Cet ouvrage collectif présente différentes formes de l’erreur culturelle vues, analysées et illustrées dans différents cadres par des spécialistes qui font la recherche dans divers domaines notamment la traductologie, la linguistique, la traduction audiovisuelle, l’histoire, la philosophie, la politique, la musique, et la création artistique. Cette diversité d’analyse de l’erreur culturelle montre qu’elle est relative et qu’elle dépend surtout de la nature de la situation de communication.

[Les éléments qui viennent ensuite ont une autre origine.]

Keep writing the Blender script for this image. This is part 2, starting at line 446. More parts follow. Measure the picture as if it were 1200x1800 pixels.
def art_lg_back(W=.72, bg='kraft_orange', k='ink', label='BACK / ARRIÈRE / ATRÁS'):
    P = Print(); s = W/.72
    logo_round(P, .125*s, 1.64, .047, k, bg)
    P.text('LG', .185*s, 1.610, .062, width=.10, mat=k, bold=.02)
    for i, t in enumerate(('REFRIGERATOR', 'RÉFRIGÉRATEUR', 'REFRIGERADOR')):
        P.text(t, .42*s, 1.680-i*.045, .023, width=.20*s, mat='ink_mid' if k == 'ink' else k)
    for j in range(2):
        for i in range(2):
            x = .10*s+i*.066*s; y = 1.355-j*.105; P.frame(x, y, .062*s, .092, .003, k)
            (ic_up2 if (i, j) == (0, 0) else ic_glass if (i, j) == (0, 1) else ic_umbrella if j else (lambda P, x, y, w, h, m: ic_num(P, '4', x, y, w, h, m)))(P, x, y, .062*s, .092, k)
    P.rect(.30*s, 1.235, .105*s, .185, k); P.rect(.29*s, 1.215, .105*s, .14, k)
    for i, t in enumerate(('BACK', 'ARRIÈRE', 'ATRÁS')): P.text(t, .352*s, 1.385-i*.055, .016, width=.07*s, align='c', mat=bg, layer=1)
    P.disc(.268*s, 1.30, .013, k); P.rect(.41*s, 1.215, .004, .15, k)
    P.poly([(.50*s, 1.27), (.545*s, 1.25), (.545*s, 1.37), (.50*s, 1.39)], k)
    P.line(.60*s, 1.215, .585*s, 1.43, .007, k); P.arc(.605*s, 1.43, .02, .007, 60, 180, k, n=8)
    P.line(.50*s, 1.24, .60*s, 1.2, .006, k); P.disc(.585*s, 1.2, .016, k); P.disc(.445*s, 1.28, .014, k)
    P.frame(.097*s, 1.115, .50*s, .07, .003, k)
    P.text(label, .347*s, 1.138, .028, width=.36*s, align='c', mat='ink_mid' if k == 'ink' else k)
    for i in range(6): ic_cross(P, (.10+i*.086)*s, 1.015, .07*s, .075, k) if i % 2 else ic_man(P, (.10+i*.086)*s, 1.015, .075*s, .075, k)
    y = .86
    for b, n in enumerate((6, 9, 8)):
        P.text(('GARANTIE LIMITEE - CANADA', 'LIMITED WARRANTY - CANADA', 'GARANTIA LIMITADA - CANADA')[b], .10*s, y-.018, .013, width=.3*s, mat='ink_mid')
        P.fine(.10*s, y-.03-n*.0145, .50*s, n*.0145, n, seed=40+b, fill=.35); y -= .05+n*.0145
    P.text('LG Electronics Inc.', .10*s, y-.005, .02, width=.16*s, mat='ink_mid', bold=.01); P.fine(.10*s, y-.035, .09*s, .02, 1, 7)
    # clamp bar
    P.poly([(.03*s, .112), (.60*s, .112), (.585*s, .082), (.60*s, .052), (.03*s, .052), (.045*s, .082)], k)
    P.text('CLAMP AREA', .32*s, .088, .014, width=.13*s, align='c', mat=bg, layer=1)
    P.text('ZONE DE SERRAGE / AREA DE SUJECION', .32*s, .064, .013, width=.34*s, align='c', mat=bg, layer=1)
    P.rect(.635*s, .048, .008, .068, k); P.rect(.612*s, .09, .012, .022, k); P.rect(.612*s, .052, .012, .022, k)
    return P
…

L’erreur culturelle est plus courante dans certains domaines spécifiques comme le domaine de l’humour. Traduire des blagues peut paraître un jeu d’enfant, mais en vérité c’est un grand défi que seul le traducteur qui maitrise parfaitement les deux langues et les deux cultures (source/cible) réussit ; encore faut-il qu’il prenne en considération la réception de la traduction par le public cible. C’est ce que Toury (1995, p. 79) nomme « la norme initiale », le traducteur se trouve face à un choix entre « acceptabilité » dans la culture cible et « adéquation » au texte source. Toutefois, dans bien des cas, le respect des règles de la langue cible l’oblige à omettre certains éléments pour tomber inévitablement dans l’erreur culturelle.

Ce collectif rassemble un nombre d’articles qui ne traitent pas de l’erreur culturelle de la même manière ni dans le cadre du même contexte. Les auteurs appartiennent à des domaines différents d’où la richesse de cet ouvrage.

Cet ouvrage serait d’un grand intérêt pour les chercheurs qui s’intéressent à l’erreur en traduction, et qui pourraient étendre leurs recherches pour confirmer ou infirmer si l’erreur a vraiment des aspects positifs dans le cadre traductologique et si elle peut réellement faciliter la communication du message dans certaines situations.